Photographer: Martin Divisek

Janet Yellen Isn't Worrying About Your Personal Inflation Rate

Try telling a family paying college tuition that the U.S. economy is inflation-free

To judge by government data, there’s essentially no inflation in the U.S. economy. The latest Consumer Price Index actually shows a 0.2 percent drop in prices from April 2014. 

Just try telling that to millions of renters who have seen their monthly rent checks rise 3.5 percent, on average, over the past year. Families shouldering college tuition payments or child care expenses, up 3.7 percent from last year, will also find the notion of an inflation-free economy hard to accept. The official inflation rate—the number Federal Reserve Chair Janet Yellen is watching closely as she decides when to start raising interest rates—may bear little resemblance to the one experienced in everyday life, and the way inflation feels to any individual varies widely, based on demographics. 

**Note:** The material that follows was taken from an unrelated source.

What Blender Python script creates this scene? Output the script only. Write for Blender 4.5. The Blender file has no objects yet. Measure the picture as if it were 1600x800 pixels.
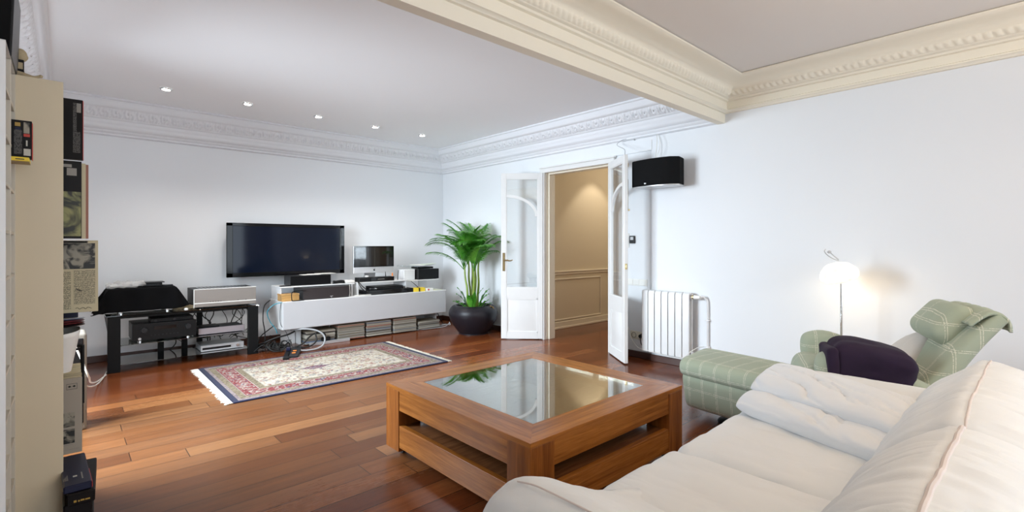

A new tool created by researchers at the Atlanta Federal Reserve Bank lets users estimate their own personal inflation rate. MyCPI builds a customized inflation rate, based on responses to a handful of questions: age, income, education, marital status, homeownership. The result is based on the CPI and government surveys of consumer spending.

Some of the worst inflation is hitting single women over 55 who rent their homes, make less than $30,000 a year, and aren’t college-educated. Overall prices have climbed 1.3 percent from last year. Single men under 35 who own homes, didn't go beyond high school, and earn from $30,000 to $70,000 are actually experiencing deflation: Overall prices dropped 1.2 percent from a year ago. 

The variation can be explained by how the different groups spend money. The chart below shows how much each group—let’s call the women “Linda” and the men “Mike" — spends on common categories, along with how much an average person spends.

Mike spends three times more on transportation than Linda, and Linda spends 50 percent more on housing. These sorts of differences matter because the prices of different products can rise or fall at dramatically varying rates. Transportation costs are down 9.8 percent from a year ago, driven by the cheaper price of gasoline. That helps almost every American who owns a car, and it particularly helps young families that tend to drive more.

The Atlanta Fed’s tool is useful for letting you know what sort of inflation people like you are feeling. Users can sign up for monthly updates as new CPI data come out, and the Fed plans to add further data and graphics to the tool. But MyCPI is unlikely to capture your experience if you have unique spending habits. "If they’re living off the grid in a yurt and driving an electric car," says the Fed’s Brent Meyer, "I’m not going to pick them up."